Bolsonaro dialoga simultaneamente com as altas patentes das Forças Armadas e os soldados, com o alto empresariado e os caminhoneiros. Ora veste camisas falsificadas de times e usa uma linguagem popular, ora mobiliza elementos de distinção, muitas vezes relacionados à branquitude.

Limitá-lo a uma expressão do imaginário das periferias é problemático e enfraquece o potencial crítico de compreensão do fenômeno. Com isso, se perde de vista o núcleo contraditório do recente processo político brasileiro: tratar Bolsonaro unicamente como figura antissistema implica esquecer que isso é exatamente o que ele deseja parecer. O ex-presidente é sistema e antissistema, em uma combinação espúria.

Efeito e representante autêntico de um "movimento totalitário"? Talvez, mas certamente herdeiro de uma espiral de violência institucional que irradia do topo para a base e de volta.

O rebatimento político-eleitoral de movimentos de base nunca é imediato. As temporalidades são distintas, e movimentos sociais podem se revelar contraditórios quando se expressam politicamente.

No final de agosto de 2018, Bolsonaro contava com menos da metade das intenções de voto de Lula. Quatro anos depois, ele se tornou o primeiro presidente derrotado em uma candidatura à reeleição. Do mesmo modo que eventos podem ser tomados como sinais inequívocos de uma tendência histórica, sobretudo quando vista como expressão do "mundo popular hoje realmente existente", também podem apontar para sentidos diversos.

O artigo de Feltran tem o grande mérito de indicar que o bolsonarismo não se restringe ao predomínio de elites, que enganariam massas confusas. O autor expõe como a crise democrática pós-2013, o novo protagonismo político da ultradireita e o bolsonarismo não apenas repercutem fenômenos reais como expõem parte dos limites da ordem de 1988.

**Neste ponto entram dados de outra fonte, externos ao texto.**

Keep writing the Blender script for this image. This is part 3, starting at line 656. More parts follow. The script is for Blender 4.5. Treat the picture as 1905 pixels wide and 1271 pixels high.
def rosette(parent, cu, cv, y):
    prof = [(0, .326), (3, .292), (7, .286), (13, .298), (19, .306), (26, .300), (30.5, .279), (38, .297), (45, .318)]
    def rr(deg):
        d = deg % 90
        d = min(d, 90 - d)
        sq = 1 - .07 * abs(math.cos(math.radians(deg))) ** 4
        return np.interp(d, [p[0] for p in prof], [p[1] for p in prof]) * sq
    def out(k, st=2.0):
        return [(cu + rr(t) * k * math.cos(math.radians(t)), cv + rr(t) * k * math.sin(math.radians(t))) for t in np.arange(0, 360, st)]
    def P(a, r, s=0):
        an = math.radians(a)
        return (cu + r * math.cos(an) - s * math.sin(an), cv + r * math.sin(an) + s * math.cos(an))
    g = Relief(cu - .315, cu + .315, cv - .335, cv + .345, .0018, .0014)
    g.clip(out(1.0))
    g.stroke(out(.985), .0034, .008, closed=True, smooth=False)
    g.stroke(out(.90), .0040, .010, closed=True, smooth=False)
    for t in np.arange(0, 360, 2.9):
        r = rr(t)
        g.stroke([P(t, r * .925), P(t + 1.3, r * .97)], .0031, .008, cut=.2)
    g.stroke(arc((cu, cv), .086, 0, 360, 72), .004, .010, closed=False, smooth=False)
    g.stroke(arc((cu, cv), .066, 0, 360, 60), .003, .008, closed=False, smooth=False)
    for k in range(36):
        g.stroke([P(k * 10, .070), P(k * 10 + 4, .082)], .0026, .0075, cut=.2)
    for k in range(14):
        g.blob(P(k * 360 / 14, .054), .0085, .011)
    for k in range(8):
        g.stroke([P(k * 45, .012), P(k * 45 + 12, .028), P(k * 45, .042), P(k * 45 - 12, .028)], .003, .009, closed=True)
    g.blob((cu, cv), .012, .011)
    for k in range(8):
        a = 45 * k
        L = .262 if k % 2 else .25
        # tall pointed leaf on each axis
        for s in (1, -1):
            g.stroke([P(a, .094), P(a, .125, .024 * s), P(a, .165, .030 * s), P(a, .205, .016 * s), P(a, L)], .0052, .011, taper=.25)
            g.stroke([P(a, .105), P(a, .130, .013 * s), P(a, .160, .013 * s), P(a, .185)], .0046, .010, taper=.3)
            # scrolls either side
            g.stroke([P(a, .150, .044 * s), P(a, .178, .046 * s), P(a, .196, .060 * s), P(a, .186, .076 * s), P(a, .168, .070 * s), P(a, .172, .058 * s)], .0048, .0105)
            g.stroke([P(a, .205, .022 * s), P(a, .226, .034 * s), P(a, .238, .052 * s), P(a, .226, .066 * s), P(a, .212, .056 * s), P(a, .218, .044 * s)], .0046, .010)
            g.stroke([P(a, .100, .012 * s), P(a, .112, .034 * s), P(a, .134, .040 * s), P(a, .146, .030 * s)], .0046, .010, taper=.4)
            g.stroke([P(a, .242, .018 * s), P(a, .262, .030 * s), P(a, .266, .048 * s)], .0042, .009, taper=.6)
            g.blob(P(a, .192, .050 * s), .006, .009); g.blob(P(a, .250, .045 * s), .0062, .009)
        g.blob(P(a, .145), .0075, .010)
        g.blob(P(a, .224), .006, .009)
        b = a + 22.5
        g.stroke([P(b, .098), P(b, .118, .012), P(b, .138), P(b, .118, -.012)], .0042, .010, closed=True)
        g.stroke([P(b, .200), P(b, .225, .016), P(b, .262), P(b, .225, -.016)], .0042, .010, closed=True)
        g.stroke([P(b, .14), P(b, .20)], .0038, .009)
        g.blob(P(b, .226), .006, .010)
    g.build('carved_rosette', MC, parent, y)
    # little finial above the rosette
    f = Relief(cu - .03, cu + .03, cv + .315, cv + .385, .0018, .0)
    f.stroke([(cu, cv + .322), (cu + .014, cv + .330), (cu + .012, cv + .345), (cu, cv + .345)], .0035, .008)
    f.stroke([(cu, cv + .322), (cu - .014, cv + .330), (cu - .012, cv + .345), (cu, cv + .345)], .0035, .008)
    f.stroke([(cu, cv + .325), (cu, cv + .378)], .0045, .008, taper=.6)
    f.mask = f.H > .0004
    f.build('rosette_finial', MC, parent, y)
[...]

A ênfase nesse elemento, contudo, acaba ofuscando o papel de movimentos de elite na construção do bolsonarismo e oculta os intrincados vínculos que relacionam a vida político-institucional às práticas e aos discursos sociais difusos. Com isso, corre, paradoxalmente, o risco de construir um cenário sem qualquer saída política para as periferias.